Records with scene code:
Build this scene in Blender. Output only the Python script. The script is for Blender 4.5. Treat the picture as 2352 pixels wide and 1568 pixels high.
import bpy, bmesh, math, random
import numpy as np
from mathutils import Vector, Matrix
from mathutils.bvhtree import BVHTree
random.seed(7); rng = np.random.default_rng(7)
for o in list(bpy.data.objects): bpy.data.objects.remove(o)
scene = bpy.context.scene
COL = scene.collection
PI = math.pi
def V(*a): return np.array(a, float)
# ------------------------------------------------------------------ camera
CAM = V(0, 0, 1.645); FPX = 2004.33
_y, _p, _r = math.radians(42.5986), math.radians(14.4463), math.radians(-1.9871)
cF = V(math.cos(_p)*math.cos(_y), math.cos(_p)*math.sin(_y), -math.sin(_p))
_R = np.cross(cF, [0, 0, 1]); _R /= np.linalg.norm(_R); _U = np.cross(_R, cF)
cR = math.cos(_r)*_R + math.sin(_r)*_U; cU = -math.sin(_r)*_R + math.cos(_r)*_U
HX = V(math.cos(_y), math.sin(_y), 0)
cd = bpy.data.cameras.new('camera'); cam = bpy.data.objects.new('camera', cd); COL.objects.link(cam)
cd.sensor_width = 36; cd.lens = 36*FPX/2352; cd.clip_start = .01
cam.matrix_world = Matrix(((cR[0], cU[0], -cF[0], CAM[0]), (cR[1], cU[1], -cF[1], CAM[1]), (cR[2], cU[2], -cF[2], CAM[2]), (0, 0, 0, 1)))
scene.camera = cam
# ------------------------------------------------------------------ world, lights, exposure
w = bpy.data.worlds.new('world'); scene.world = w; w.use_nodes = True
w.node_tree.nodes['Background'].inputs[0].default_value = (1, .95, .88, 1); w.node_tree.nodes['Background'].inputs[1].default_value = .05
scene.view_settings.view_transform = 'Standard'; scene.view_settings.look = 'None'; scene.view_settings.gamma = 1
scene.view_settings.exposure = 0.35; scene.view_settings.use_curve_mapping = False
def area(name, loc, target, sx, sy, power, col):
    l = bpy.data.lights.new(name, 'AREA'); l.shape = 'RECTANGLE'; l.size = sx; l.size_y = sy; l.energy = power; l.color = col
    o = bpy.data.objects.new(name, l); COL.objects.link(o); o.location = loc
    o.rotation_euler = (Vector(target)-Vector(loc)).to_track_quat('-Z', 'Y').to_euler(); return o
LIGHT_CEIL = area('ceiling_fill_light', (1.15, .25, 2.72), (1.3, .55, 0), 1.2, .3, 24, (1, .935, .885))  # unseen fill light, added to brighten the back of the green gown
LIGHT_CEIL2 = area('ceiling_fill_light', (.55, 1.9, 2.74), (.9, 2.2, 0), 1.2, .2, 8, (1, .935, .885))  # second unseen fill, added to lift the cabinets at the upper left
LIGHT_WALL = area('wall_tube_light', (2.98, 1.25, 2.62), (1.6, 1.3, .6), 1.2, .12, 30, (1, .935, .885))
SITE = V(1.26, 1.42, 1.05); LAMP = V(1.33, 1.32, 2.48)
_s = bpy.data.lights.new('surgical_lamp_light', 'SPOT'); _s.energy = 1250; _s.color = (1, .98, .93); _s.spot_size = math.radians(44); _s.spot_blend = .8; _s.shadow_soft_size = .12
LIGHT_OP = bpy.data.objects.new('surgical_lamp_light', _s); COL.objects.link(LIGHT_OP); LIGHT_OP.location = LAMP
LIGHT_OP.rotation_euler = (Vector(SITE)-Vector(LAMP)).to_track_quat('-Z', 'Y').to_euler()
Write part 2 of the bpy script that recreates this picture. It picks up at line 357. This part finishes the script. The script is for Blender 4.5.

— What you should do —
Write all of the records out again exactly.

— Written solution —
Build this scene in Blender. Output only the Python script. The script is for Blender 4.5. Treat the picture as 2352 pixels wide and 1568 pixels high.
import bpy, bmesh, math, random
import numpy as np
from mathutils import Vector, Matrix
from mathutils.bvhtree import BVHTree
random.seed(7); rng = np.random.default_rng(7)
for o in list(bpy.data.objects): bpy.data.objects.remove(o)
scene = bpy.context.scene
COL = scene.collection
PI = math.pi
def V(*a): return np.array(a, float)
# ------------------------------------------------------------------ camera
CAM = V(0, 0, 1.645); FPX = 2004.33
_y, _p, _r = math.radians(42.5986), math.radians(14.4463), math.radians(-1.9871)
cF = V(math.cos(_p)*math.cos(_y), math.cos(_p)*math.sin(_y), -math.sin(_p))
_R = np.cross(cF, [0, 0, 1]); _R /= np.linalg.norm(_R); _U = np.cross(_R, cF)
cR = math.cos(_r)*_R + math.sin(_r)*_U; cU = -math.sin(_r)*_R + math.cos(_r)*_U
HX = V(math.cos(_y), math.sin(_y), 0)
cd = bpy.data.cameras.new('camera'); cam = bpy.data.objects.new('camera', cd); COL.objects.link(cam)
cd.sensor_width = 36; cd.lens = 36*FPX/2352; cd.clip_start = .01
cam.matrix_world = Matrix(((cR[0], cU[0], -cF[0], CAM[0]), (cR[1], cU[1], -cF[1], CAM[1]), (cR[2], cU[2], -cF[2], CAM[2]), (0, 0, 0, 1)))
scene.camera = cam
# ------------------------------------------------------------------ world, lights, exposure
w = bpy.data.worlds.new('world'); scene.world = w; w.use_nodes = True
w.node_tree.nodes['Background'].inputs[0].default_value = (1, .95, .88, 1); w.node_tree.nodes['Background'].inputs[1].default_value = .05
scene.view_settings.view_transform = 'Standard'; scene.view_settings.look = 'None'; scene.view_settings.gamma = 1
scene.view_settings.exposure = 0.35; scene.view_settings.use_curve_mapping = False
def area(name, loc, target, sx, sy, power, col):
    l = bpy.data.lights.new(name, 'AREA'); l.shape = 'RECTANGLE'; l.size = sx; l.size_y = sy; l.energy = power; l.color = col
    o = bpy.data.objects.new(name, l); COL.objects.link(o); o.location = loc
    o.rotation_euler = (Vector(target)-Vector(loc)).to_track_quat('-Z', 'Y').to_euler(); return o
LIGHT_CEIL = area('ceiling_fill_light', (1.15, .25, 2.72), (1.3, .55, 0), 1.2, .3, 24, (1, .935, .885))  # unseen fill light, added to brighten the back of the green gown
LIGHT_CEIL2 = area('ceiling_fill_light', (.55, 1.9, 2.74), (.9, 2.2, 0), 1.2, .2, 8, (1, .935, .885))  # second unseen fill, added to lift the cabinets at the upper left
LIGHT_WALL = area('wall_tube_light', (2.98, 1.25, 2.62), (1.6, 1.3, .6), 1.2, .12, 30, (1, .935, .885))
SITE = V(1.26, 1.42, 1.05); LAMP = V(1.33, 1.32, 2.48)
_s = bpy.data.lights.new('surgical_lamp_light', 'SPOT'); _s.energy = 1250; _s.color = (1, .98, .93); _s.spot_size = math.radians(44); _s.spot_blend = .8; _s.shadow_soft_size = .12
LIGHT_OP = bpy.data.objects.new('surgical_lamp_light', _s); COL.objects.link(LIGHT_OP); LIGHT_OP.location = LAMP
LIGHT_OP.rotation_euler = (Vector(SITE)-Vector(LAMP)).to_track_quat('-Z', 'Y').to_euler()
Write part 2 of the bpy script that recreates this picture. It picks up at line 357. This part finishes the script. The script is for Blender 4.5.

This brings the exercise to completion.